Dari sisi teknis, film ini digarap
dengan rapi. Sinematografer Yadi Sugandhi menampilkan gambar-gambar
indah dan terkonsep dengan baik. Dari sisi gagasan, film ini menggarap
berbagai permasalahan nyata di masyarakat dengan cara yang ringan dan
cukup bisa dinikmati. Menariknya, film ini tidak ditulis dengan bahasa
baku selayaknya film indonesia biasa, namun masih disuntik peribahasa
Indonesia baku untuk accesibility.
Setting yang dibuat oleh Eros Eflin selaku penata artistik untuk film Laskar Pelangi cukup menggambarkan nuansa tahun 70-an. Ditambah dengan syuting yang dilakukan di Belitong sehingga benar-benar tertangkap suasana lokalnya. Secara keseluruhan film Laskar Pelangi patut mendapat acungan jempol.
Teknis Penyajian
Teknis Penyajian
Film
ini menggambarkan semangat anak-anak kampung miskin itu belajar dalam
segala keterbatasan. Mereka bersekolah tanpa alas kaki, baju tanpa
kancing, atap sekolah yang bocor jika hujan, dan papan tulis yang
berlubang hingga terpaksa ditambal dengan poster.

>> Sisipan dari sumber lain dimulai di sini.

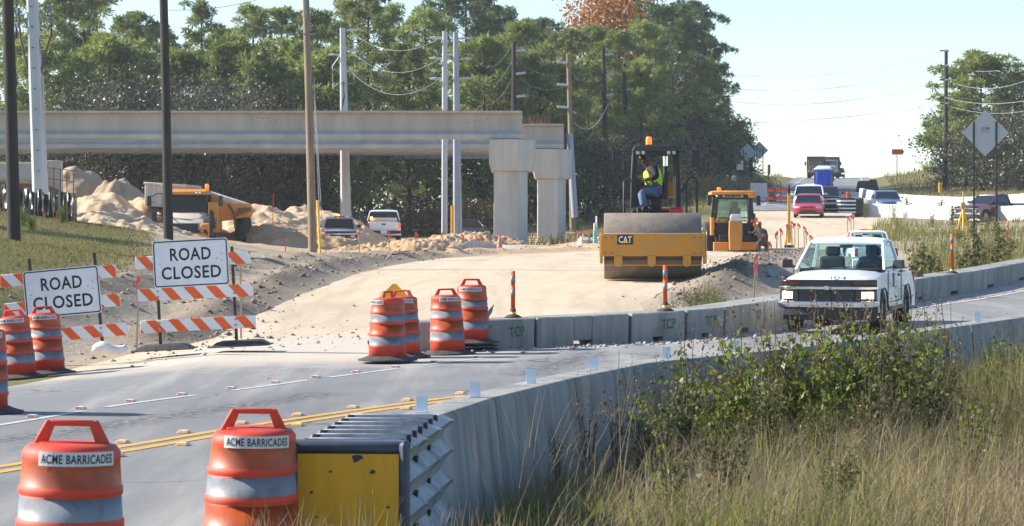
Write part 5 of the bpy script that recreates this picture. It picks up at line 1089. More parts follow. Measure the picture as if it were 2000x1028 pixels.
# ------------------------------------------------------------------ bridge
GP_ = [(-.62, 1.52), (-.62, 1.42), (-.16, 1.32), (-.10, 1.22), (-.10, .52), (-.16, .42), (-.48, .26), (-.50, .22), (-.50, .03), (-.47, 0)]
GPF = GP_+[(-y, z) for y, z in GP_[::-1]]
def girder(label, Y, x1, z, x0=-36):
    t = thing('bridge_girder', label, 'girder', (x1, Y, z), 0, 'concrete girders of the unfinished bridge')
    b = MB(); L = x0-x1; b.loft([[(x, y, zz) for y, zz in GPF] for x in (L, 0)], 0)
    for x in (-2.9, -2.6, -2.35, -2.2, -1.9): b.cyl((x, -.115, 1.12-.25*abs(math.sin(x*5))), (x, -.10, 1.12-.25*abs(math.sin(x*5))), .03, n=6, m=1)
    for x in (-14.4, -14.15, -13.9, -13.7, -13.45): b.cyl((x, -.115, 1.15-.2*(x > -13.8)), (x, -.10, 1.15-.2*(x > -13.8)), .03, n=6, m=1)
    b.build('beam', [M_girder, M_black], t, sharp=25)
    b = MB(); random.seed(3)
    for i in range(int(-L/.42)):
        x = -.3-.42*i+random.uniform(-.05, .05)
        for y in (-.1, .12): b.tube([(x, y, 1.50), (x, y, 1.60+random.uniform(0, .05)), (x+.12, y, 1.62+random.uniform(-.03, .03)), (x+.14, y, 1.5)], .014, 4)
    b.build('stirrups', M_rust, t)
    b = MB()
    for i in range(6): x = -.95-.24*i; b.tube([(x, 0, 1.5), (x, 0, 1.95), (x+.05, 0, 2.06), (x+.14, 0, 2.07), (x+.18, 0, 1.9)], .022, 5)
    b.build('lifting_loops', M_rust, t)
girder('nearest long concrete girder ending on the front pier', 139.6, .56, 6.47)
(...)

Di bagian awal, film ini terlihat
memusatkan perhatian pada sosok Ikal. Ikal adalah anak pegawai rendahan
PN Timah yang tak mampu sekolah di SD Timah, lalu mendaftar ke SD
Muhammadiyah. Kemudian, bermunculan tokoh lain. Ada Lintang, anak super
genius didikan alam, yang rumahnya berjarak 40 km dari sekolah dan
dilaluinya dengan bersepeda setiap hari tanpa mengeluh. Bahkan ketika
suatu hari rantai sepedanya putus, dia rela berjalan kaki menuntun
sepedanya ke sekolah. Sementara seorang Mahar, calon seniman dengan gaya
yang flamboyan dan radio butut di lehernya adalah sosok yang membuat
semua kekakuan jadi cair. Lalu ada Bu Muslimah, perempuan muda yang
teguh bercita-cita sebagai guru dan Pak Harfan, Kepala SD Muhammadiyah,
yang setia mempertahankan sekolah yang hampir ambruk.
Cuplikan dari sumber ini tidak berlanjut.